§ **Prompt**
All of the records below need to be copied exactly.

§ **Records to use**
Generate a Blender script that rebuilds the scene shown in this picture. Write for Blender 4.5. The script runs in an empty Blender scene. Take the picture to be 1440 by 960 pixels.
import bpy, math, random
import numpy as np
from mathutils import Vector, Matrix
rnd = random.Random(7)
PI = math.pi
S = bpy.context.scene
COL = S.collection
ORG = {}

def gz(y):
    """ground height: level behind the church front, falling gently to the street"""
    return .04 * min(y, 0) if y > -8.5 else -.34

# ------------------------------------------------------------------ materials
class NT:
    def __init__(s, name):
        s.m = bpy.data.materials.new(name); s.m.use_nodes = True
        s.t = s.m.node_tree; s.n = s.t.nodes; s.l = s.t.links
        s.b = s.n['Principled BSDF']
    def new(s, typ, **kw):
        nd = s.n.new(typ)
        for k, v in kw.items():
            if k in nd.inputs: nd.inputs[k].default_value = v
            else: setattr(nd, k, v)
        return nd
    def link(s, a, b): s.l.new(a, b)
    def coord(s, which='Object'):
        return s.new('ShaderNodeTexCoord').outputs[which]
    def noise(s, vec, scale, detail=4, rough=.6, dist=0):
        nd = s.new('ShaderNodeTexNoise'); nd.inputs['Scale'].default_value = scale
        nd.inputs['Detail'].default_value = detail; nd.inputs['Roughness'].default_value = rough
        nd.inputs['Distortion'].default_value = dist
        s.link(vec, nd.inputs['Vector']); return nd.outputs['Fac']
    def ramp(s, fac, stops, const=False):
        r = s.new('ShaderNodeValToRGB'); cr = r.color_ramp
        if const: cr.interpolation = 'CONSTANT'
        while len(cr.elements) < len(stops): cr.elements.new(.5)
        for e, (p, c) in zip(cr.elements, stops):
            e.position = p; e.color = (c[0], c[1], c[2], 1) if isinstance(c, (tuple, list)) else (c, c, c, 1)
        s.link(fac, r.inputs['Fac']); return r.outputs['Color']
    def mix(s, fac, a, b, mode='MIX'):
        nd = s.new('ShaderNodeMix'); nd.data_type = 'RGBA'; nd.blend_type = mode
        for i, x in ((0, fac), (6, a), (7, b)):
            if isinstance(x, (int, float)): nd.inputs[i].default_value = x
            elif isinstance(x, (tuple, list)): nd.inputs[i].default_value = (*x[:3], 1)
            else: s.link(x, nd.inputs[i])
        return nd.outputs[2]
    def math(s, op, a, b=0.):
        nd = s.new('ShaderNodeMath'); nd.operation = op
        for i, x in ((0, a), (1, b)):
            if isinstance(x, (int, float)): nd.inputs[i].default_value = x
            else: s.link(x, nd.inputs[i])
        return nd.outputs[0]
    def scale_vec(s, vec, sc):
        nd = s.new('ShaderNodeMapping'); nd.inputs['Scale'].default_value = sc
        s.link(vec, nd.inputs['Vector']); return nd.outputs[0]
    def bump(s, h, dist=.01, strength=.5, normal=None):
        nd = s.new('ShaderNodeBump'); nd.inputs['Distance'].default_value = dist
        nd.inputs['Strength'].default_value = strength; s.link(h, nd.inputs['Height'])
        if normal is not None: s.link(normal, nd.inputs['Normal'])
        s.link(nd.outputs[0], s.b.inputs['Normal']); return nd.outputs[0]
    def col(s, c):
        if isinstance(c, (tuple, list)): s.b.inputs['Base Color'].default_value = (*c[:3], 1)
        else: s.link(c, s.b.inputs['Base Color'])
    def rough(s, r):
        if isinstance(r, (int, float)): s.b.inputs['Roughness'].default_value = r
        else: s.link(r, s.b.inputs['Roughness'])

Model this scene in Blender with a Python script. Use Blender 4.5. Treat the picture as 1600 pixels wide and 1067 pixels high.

§ **Solution**
Generate a Blender script that rebuilds the scene shown in this picture. Write for Blender 4.5. The script runs in an empty Blender scene. Take the picture to be 1440 by 960 pixels.
import bpy, math, random
import numpy as np
from mathutils import Vector, Matrix
rnd = random.Random(7)
PI = math.pi
S = bpy.context.scene
COL = S.collection
ORG = {}

def gz(y):
    """ground height: level behind the church front, falling gently to the street"""
    return .04 * min(y, 0) if y > -8.5 else -.34

# ------------------------------------------------------------------ materials
class NT:
    def __init__(s, name):
        s.m = bpy.data.materials.new(name); s.m.use_nodes = True
        s.t = s.m.node_tree; s.n = s.t.nodes; s.l = s.t.links
        s.b = s.n['Principled BSDF']
    def new(s, typ, **kw):
        nd = s.n.new(typ)
        for k, v in kw.items():
            if k in nd.inputs: nd.inputs[k].default_value = v
            else: setattr(nd, k, v)
        return nd
    def link(s, a, b): s.l.new(a, b)
    def coord(s, which='Object'):
        return s.new('ShaderNodeTexCoord').outputs[which]
    def noise(s, vec, scale, detail=4, rough=.6, dist=0):
        nd = s.new('ShaderNodeTexNoise'); nd.inputs['Scale'].default_value = scale
        nd.inputs['Detail'].default_value = detail; nd.inputs['Roughness'].default_value = rough
        nd.inputs['Distortion'].default_value = dist
        s.link(vec, nd.inputs['Vector']); return nd.outputs['Fac']
    def ramp(s, fac, stops, const=False):
        r = s.new('ShaderNodeValToRGB'); cr = r.color_ramp
        if const: cr.interpolation = 'CONSTANT'
        while len(cr.elements) < len(stops): cr.elements.new(.5)
        for e, (p, c) in zip(cr.elements, stops):
            e.position = p; e.color = (c[0], c[1], c[2], 1) if isinstance(c, (tuple, list)) else (c, c, c, 1)
        s.link(fac, r.inputs['Fac']); return r.outputs['Color']
    def mix(s, fac, a, b, mode='MIX'):
        nd = s.new('ShaderNodeMix'); nd.data_type = 'RGBA'; nd.blend_type = mode
        for i, x in ((0, fac), (6, a), (7, b)):
            if isinstance(x, (int, float)): nd.inputs[i].default_value = x
            elif isinstance(x, (tuple, list)): nd.inputs[i].default_value = (*x[:3], 1)
            else: s.link(x, nd.inputs[i])
        return nd.outputs[2]
    def math(s, op, a, b=0.):
        nd = s.new('ShaderNodeMath'); nd.operation = op
        for i, x in ((0, a), (1, b)):
            if isinstance(x, (int, float)): nd.inputs[i].default_value = x
            else: s.link(x, nd.inputs[i])
        return nd.outputs[0]
    def scale_vec(s, vec, sc):
        nd = s.new('ShaderNodeMapping'); nd.inputs['Scale'].default_value = sc
        s.link(vec, nd.inputs['Vector']); return nd.outputs[0]
    def bump(s, h, dist=.01, strength=.5, normal=None):
        nd = s.new('ShaderNodeBump'); nd.inputs['Distance'].default_value = dist
        nd.inputs['Strength'].default_value = strength; s.link(h, nd.inputs['Height'])
        if normal is not None: s.link(normal, nd.inputs['Normal'])
        s.link(nd.outputs[0], s.b.inputs['Normal']); return nd.outputs[0]
    def col(s, c):
        if isinstance(c, (tuple, list)): s.b.inputs['Base Color'].default_value = (*c[:3], 1)
        else: s.link(c, s.b.inputs['Base Color'])
    def rough(s, r):
        if isinstance(r, (int, float)): s.b.inputs['Roughness'].default_value = r
        else: s.link(r, s.b.inputs['Roughness'])

Model this scene in Blender with a Python script. Use Blender 4.5. Treat the picture as 1600 pixels wide and 1067 pixels high.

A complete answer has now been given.